Parmi eux, un immigré clandestin célibataire s’est retrouvé à la rue avant d’être pris en charge par le 115 il y a quatre jours a indiqué le DAL à 20 Minutes. Une situation insupportable pour Madjid Messaoudene, conseiller municipal Front Gauche chargé de la lutte contre les discriminations et de l’égalité des droits : « Aujourd’hui l’Etat ne veut pas régler la situation de manière globale et comptait sur le découragement de ces gens-là mais c’est raté, il y a un vrai réseau de solidarité. Ce qu’ont subi les habitants du 48 va au-delà du traumatisme. Or en six mois, Valls, Cazeneuve ont eu des mots pour toutes les victimes sauf pour celles de l’assaut de Saint-Denis. C’est vécu comme une forme de mépris, une rupture dans le traitement des victimes de terrorisme ».

L’éternel serpent de mer du statut de victime

Et ce statut, c’est ce que réclament les 45 ménages, familles ou célibataires, qui ont eu la malchance de se trouver dans l’immeuble des djihadistes. Reçus à plusieurs reprises par le secrétariat d’aide aux victimes, les habitants de la rue de la République peinent à convaincre : « Le juge les a qualifiés de "victimes d’une action policière" mais cela ne permet pas, par exemple, une prise en charge psychologique pérenne », déplore Stéphane Peu. Or les stigmates sont immenses. N’Goran reconnaît à demi-mot qu’il préférerait « échanger le temps passé à se mobiliser pour aller voir un psy » et pour « faire suivre » sa famille.
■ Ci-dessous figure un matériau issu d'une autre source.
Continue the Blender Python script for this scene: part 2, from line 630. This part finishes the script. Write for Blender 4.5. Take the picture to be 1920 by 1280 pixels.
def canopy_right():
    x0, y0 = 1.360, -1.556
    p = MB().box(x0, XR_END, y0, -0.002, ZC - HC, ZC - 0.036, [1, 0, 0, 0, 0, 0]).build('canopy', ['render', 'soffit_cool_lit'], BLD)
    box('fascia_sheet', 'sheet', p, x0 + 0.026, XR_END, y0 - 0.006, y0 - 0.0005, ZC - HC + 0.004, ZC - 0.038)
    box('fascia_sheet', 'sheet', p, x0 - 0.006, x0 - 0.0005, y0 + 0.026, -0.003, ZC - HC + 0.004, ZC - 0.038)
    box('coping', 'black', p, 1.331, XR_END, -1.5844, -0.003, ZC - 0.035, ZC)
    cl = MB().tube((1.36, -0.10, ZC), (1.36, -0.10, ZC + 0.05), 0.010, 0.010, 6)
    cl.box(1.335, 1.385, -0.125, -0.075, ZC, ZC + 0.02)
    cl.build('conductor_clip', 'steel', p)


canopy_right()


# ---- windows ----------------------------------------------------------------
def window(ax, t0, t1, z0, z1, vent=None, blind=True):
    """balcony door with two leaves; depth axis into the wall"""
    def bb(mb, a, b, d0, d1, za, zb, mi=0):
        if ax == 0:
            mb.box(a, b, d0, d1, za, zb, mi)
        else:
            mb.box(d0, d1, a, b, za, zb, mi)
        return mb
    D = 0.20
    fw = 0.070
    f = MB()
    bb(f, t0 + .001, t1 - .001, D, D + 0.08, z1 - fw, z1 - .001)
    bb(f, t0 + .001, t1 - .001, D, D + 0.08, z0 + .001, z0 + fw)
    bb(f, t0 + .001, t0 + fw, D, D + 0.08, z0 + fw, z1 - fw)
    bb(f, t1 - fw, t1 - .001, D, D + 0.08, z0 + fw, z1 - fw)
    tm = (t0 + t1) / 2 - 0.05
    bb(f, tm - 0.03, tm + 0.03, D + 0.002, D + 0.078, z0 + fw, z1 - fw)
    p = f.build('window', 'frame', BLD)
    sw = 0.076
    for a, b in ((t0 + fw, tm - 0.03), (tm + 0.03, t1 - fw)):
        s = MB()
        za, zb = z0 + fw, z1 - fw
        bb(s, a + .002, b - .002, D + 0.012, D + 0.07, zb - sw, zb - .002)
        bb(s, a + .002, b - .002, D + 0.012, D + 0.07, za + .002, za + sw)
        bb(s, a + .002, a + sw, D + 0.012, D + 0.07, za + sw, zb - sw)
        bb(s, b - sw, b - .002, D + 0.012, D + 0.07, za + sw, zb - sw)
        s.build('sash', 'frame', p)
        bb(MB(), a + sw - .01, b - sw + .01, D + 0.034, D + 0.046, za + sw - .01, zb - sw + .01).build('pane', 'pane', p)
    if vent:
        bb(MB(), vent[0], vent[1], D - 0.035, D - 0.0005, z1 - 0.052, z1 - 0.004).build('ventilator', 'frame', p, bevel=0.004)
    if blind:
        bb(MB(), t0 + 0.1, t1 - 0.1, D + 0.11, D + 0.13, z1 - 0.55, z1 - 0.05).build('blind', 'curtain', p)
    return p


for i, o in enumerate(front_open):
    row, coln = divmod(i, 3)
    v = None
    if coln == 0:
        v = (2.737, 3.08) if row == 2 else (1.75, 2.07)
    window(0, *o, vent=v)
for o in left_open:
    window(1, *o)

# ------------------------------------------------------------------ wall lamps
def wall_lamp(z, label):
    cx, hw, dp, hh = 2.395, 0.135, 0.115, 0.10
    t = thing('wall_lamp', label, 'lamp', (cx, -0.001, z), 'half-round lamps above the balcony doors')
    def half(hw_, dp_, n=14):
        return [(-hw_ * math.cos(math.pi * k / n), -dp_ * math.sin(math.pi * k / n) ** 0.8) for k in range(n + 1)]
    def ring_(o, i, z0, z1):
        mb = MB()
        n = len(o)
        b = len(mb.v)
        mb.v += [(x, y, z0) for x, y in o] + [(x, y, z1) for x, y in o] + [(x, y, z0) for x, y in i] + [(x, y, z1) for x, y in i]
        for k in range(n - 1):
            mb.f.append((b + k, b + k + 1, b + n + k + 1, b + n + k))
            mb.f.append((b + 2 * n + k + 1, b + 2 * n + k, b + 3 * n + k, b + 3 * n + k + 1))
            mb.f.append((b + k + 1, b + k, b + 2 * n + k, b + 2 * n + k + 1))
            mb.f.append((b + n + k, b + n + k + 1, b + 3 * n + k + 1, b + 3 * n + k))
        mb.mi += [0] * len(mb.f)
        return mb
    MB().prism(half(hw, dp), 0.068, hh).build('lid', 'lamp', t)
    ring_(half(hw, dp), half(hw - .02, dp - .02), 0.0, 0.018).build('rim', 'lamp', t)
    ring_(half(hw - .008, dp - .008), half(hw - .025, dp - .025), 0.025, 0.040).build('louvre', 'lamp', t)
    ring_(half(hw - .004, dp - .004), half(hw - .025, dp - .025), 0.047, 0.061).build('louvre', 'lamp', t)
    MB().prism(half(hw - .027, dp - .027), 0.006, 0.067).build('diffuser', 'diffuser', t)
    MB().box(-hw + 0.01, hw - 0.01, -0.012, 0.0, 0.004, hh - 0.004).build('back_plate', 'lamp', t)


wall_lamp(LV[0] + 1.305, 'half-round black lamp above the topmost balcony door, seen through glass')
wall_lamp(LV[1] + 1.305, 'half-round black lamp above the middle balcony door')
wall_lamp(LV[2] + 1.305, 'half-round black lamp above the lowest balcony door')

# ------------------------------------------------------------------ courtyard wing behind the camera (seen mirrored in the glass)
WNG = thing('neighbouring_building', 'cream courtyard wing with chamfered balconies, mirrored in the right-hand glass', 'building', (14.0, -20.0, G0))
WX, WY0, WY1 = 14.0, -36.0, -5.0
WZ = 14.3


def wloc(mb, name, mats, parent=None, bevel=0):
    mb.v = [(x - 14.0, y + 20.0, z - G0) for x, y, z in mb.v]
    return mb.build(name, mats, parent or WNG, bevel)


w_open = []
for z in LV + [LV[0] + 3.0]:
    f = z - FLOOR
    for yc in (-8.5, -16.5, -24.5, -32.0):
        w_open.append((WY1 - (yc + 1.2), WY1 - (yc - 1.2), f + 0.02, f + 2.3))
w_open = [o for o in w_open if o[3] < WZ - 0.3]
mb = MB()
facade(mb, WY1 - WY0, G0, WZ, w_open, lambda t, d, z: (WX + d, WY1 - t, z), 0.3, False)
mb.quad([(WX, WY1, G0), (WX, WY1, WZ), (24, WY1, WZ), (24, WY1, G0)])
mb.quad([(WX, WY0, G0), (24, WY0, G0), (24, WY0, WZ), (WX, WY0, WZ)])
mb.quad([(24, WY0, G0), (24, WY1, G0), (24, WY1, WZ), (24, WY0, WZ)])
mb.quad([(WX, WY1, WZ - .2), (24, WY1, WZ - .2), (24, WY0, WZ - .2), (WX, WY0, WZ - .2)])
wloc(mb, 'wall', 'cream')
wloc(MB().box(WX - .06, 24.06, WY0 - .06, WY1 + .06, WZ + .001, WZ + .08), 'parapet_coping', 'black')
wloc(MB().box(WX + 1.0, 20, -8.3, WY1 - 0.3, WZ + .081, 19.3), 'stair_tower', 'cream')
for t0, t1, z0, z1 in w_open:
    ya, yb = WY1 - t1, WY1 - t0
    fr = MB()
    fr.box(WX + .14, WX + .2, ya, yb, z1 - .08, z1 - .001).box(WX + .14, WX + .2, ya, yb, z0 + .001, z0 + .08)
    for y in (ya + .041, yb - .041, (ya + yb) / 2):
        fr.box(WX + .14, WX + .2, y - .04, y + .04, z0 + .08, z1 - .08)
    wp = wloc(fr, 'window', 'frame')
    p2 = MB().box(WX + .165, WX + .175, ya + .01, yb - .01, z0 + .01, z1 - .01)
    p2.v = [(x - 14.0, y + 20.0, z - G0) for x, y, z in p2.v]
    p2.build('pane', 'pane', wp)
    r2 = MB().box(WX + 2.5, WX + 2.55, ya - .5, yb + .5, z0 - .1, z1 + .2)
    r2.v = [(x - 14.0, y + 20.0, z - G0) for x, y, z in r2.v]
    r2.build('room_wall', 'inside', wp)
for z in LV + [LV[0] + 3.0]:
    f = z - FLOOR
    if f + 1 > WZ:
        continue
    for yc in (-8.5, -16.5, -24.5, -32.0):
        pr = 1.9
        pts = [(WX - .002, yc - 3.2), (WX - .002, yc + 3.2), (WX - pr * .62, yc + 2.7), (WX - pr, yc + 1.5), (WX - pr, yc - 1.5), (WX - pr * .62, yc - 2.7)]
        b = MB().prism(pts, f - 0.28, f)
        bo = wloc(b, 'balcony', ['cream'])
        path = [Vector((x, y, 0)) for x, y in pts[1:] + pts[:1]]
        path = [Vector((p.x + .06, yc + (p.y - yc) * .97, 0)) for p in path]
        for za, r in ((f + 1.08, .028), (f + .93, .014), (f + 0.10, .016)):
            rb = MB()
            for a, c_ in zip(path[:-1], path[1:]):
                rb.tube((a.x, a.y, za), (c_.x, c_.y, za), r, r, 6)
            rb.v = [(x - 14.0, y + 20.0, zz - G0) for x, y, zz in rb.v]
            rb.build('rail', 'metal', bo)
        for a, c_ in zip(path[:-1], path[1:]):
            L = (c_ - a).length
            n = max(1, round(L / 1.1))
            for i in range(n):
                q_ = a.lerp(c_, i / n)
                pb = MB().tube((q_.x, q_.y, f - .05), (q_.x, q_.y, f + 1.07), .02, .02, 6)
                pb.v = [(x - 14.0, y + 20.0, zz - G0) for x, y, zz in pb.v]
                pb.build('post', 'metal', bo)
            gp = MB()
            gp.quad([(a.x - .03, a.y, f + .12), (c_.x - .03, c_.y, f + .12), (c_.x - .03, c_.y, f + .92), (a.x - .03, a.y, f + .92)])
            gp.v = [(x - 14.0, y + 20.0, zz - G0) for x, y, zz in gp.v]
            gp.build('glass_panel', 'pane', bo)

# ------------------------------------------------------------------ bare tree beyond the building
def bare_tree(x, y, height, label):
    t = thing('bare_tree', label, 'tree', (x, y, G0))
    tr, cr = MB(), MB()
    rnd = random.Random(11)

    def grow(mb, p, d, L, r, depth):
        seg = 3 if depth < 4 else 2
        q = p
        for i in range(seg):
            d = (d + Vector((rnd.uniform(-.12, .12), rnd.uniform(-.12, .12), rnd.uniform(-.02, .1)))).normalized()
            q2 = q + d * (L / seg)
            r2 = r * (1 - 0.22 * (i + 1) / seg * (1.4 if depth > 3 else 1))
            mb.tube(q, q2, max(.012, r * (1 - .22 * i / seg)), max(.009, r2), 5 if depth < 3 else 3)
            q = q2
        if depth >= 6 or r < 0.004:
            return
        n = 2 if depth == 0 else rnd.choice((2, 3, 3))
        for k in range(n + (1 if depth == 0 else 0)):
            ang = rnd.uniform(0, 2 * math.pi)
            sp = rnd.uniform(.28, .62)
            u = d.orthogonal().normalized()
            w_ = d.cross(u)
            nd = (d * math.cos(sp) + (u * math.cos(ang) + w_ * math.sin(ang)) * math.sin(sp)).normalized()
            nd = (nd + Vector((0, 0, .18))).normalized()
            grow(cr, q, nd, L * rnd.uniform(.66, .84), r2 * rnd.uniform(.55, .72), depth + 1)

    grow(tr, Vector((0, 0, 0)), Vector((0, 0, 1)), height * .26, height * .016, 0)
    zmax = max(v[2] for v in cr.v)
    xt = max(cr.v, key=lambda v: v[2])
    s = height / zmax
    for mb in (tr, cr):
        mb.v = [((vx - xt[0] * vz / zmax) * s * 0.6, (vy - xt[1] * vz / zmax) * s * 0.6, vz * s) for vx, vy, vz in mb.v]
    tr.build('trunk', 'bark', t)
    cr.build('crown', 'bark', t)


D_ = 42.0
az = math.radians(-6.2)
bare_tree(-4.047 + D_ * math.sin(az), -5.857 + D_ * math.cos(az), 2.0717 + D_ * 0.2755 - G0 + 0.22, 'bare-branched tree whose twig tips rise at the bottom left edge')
Si la porte n’est pas définitivement fermée du côté du secrétariat d’Etat, Madjid Messaoudene dissimule mal son pessimisme : « Reconnaître que les riverains blessés par une action policière - que la menace terroriste justifiait évidemment- comme victimes de terrorisme reviendrait à ouvrir la boîte de pandore pour le gouvernement ». Ce mercredi matin, les voisins et ex-habitants de la rue de la République se réuniront devant leur ancien immeuble pour continuer à exiger une action rapide et coordonnée de l’Etat. Un rendez-vous devrait se tenir dans la foulée avec les services judiciaires du ministère de la Justice.